Stored records
-*-

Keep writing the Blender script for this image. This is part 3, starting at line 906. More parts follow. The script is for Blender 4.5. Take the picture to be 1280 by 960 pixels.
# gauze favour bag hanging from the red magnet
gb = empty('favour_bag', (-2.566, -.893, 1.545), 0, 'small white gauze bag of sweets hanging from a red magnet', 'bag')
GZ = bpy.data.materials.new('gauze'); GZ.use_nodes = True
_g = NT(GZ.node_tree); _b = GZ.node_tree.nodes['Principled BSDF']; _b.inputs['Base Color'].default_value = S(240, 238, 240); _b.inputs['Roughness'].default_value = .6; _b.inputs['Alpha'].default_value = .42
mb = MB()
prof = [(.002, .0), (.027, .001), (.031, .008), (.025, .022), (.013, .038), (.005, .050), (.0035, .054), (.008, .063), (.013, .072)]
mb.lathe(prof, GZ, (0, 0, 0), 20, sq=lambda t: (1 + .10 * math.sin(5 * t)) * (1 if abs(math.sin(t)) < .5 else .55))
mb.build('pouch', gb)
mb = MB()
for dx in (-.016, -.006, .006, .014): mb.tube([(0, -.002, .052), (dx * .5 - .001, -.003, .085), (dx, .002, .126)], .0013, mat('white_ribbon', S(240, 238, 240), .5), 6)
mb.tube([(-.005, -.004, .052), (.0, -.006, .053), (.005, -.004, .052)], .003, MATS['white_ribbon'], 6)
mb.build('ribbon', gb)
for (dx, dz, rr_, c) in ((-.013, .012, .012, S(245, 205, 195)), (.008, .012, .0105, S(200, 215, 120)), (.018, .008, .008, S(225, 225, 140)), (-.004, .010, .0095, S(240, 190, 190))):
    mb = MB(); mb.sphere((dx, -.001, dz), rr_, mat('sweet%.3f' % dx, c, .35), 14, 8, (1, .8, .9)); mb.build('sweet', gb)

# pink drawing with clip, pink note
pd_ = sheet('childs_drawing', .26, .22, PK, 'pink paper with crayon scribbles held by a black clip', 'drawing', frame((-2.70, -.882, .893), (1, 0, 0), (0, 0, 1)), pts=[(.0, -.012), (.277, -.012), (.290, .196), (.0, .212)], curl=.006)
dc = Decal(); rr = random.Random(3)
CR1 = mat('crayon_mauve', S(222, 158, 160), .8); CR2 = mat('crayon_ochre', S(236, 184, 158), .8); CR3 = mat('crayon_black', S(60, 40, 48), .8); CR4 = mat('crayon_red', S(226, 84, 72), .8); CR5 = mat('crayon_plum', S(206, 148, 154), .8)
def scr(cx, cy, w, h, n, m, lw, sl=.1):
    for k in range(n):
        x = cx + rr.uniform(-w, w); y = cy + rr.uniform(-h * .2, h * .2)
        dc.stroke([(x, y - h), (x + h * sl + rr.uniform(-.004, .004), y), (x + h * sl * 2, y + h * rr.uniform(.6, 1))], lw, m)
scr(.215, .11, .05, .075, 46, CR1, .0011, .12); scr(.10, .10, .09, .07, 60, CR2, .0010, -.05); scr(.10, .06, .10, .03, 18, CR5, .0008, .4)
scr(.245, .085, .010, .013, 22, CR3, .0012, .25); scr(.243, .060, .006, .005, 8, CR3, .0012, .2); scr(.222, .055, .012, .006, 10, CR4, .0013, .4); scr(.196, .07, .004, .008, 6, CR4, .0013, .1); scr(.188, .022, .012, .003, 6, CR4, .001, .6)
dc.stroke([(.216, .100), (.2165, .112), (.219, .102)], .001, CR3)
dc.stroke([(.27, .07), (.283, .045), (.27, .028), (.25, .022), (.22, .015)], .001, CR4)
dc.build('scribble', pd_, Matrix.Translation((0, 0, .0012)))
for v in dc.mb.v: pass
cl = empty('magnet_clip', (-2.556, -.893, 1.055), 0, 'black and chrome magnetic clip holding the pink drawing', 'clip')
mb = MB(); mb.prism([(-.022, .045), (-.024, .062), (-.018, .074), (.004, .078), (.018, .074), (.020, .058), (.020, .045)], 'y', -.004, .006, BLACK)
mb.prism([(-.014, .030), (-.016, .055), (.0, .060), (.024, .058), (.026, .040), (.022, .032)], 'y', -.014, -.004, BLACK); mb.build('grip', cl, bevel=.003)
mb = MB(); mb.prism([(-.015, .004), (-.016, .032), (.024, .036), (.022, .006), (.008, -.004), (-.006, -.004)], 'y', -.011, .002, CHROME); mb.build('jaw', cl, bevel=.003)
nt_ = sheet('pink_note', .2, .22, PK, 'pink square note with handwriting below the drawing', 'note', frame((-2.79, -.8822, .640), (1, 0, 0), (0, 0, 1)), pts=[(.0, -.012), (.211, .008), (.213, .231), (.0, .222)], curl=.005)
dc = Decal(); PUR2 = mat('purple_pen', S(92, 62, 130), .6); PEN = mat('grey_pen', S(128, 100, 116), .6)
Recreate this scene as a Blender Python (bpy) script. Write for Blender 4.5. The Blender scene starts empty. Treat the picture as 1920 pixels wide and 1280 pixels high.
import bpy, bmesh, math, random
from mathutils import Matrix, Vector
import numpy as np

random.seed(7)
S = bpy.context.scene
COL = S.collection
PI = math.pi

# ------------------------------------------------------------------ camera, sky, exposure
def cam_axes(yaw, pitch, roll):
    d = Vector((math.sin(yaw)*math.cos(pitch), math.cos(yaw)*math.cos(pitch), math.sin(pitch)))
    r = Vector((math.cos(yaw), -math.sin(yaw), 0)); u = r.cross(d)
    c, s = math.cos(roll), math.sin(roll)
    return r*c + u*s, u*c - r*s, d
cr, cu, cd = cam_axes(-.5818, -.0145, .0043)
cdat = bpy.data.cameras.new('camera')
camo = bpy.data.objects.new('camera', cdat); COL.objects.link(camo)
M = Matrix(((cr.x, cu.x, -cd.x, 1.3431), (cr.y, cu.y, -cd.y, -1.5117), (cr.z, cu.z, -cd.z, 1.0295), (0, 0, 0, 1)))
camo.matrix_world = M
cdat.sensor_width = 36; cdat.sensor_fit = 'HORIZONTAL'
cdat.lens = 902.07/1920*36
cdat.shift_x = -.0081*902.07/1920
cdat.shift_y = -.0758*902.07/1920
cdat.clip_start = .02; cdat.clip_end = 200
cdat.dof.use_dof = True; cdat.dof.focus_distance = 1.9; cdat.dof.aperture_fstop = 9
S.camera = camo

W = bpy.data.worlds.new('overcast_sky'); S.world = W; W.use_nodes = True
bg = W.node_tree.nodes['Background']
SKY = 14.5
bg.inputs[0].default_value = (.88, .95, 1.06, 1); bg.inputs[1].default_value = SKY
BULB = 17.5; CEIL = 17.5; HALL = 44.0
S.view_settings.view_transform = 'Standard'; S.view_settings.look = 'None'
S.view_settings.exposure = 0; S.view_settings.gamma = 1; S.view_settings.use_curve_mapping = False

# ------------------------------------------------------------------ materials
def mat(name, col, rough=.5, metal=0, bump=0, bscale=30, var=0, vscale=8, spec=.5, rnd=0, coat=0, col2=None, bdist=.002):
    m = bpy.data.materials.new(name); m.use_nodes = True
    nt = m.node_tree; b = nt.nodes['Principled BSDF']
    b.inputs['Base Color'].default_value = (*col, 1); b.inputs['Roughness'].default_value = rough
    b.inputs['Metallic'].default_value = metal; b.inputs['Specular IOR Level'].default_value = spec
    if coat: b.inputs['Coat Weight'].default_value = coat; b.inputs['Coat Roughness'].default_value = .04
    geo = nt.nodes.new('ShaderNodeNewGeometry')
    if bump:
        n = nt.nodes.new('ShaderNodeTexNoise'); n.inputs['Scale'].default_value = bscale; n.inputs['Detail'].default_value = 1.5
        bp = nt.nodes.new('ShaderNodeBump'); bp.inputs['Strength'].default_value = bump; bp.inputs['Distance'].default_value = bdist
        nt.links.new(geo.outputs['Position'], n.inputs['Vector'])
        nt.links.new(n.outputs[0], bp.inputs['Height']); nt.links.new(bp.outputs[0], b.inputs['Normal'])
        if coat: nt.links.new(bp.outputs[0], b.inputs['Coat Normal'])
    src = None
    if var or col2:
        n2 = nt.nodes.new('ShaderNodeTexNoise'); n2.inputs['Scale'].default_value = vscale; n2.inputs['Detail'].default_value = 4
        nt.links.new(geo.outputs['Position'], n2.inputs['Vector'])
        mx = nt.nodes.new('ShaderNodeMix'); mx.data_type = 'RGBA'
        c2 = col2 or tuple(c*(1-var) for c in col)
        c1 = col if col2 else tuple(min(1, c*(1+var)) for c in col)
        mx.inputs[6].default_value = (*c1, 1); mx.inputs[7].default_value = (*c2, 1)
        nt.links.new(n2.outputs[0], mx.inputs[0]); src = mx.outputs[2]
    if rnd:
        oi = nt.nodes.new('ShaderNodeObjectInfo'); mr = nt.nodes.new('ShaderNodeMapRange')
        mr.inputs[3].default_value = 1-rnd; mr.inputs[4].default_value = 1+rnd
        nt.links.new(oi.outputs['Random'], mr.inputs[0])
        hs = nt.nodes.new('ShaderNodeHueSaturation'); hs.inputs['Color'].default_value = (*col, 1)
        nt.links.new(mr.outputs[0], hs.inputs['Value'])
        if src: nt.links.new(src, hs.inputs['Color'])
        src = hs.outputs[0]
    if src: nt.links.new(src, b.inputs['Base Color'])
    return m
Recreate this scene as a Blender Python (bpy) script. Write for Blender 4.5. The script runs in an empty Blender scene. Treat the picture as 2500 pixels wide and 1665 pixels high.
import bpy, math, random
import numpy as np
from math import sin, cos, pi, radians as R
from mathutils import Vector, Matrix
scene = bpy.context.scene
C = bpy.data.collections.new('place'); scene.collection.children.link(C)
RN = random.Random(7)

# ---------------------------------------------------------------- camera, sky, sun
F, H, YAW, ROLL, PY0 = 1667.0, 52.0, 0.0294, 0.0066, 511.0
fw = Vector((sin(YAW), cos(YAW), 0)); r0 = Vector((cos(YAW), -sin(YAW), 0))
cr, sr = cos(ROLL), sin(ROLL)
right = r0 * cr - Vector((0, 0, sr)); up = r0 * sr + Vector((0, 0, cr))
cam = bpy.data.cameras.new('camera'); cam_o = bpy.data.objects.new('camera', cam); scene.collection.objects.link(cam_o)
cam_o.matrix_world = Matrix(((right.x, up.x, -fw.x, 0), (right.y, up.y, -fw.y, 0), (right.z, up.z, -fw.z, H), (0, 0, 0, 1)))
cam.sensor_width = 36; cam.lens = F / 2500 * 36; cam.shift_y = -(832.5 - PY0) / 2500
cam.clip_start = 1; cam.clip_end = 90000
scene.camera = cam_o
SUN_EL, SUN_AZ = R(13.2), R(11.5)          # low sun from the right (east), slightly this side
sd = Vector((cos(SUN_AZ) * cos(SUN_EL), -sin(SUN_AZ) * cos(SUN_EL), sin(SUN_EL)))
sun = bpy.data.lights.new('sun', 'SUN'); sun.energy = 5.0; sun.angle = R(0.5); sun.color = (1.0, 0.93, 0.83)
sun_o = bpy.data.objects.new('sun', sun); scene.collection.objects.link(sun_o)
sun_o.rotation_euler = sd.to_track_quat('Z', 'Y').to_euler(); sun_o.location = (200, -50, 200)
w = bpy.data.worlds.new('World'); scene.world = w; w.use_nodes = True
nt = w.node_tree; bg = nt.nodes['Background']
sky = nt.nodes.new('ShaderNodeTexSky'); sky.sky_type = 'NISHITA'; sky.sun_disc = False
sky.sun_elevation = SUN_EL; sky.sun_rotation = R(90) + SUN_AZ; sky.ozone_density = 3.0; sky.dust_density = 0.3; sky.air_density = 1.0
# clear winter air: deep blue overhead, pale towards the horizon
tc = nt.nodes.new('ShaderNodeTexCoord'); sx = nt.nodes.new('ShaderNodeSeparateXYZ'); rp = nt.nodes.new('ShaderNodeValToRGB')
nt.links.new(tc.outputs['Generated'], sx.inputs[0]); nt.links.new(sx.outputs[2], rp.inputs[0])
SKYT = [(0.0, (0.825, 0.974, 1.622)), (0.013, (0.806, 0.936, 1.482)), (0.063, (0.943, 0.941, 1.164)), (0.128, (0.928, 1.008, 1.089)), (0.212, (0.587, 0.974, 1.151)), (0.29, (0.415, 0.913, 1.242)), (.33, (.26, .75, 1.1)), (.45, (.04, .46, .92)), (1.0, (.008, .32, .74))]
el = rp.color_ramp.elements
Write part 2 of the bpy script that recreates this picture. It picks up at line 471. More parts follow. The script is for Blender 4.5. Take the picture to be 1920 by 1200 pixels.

-*-

Set down the lines above as they stand, starting with the first line and ending with the line that contains "mb = MB(); mb.sphere((dx, -.001, dz), rr_, mat('sweet%.3f'".

Reply to the exercise
Keep writing the Blender script for this image. This is part 3, starting at line 906. More parts follow. The script is for Blender 4.5. Take the picture to be 1280 by 960 pixels.
# gauze favour bag hanging from the red magnet
gb = empty('favour_bag', (-2.566, -.893, 1.545), 0, 'small white gauze bag of sweets hanging from a red magnet', 'bag')
GZ = bpy.data.materials.new('gauze'); GZ.use_nodes = True
_g = NT(GZ.node_tree); _b = GZ.node_tree.nodes['Principled BSDF']; _b.inputs['Base Color'].default_value = S(240, 238, 240); _b.inputs['Roughness'].default_value = .6; _b.inputs['Alpha'].default_value = .42
mb = MB()
prof = [(.002, .0), (.027, .001), (.031, .008), (.025, .022), (.013, .038), (.005, .050), (.0035, .054), (.008, .063), (.013, .072)]
mb.lathe(prof, GZ, (0, 0, 0), 20, sq=lambda t: (1 + .10 * math.sin(5 * t)) * (1 if abs(math.sin(t)) < .5 else .55))
mb.build('pouch', gb)
mb = MB()
for dx in (-.016, -.006, .006, .014): mb.tube([(0, -.002, .052), (dx * .5 - .001, -.003, .085), (dx, .002, .126)], .0013, mat('white_ribbon', S(240, 238, 240), .5), 6)
mb.tube([(-.005, -.004, .052), (.0, -.006, .053), (.005, -.004, .052)], .003, MATS['white_ribbon'], 6)
mb.build('ribbon', gb)
for (dx, dz, rr_, c) in ((-.013, .012, .012, S(245, 205, 195)), (.008, .012, .0105, S(200, 215, 120)), (.018, .008, .008, S(225, 225, 140)), (-.004, .010, .0095, S(240, 190, 190))):
    mb = MB(); mb.sphere((dx, -.001, dz), rr_, mat('sweet%.3f' % dx, c, .35), 14, 8, (1, .8, .9)); mb.build('sweet', gb)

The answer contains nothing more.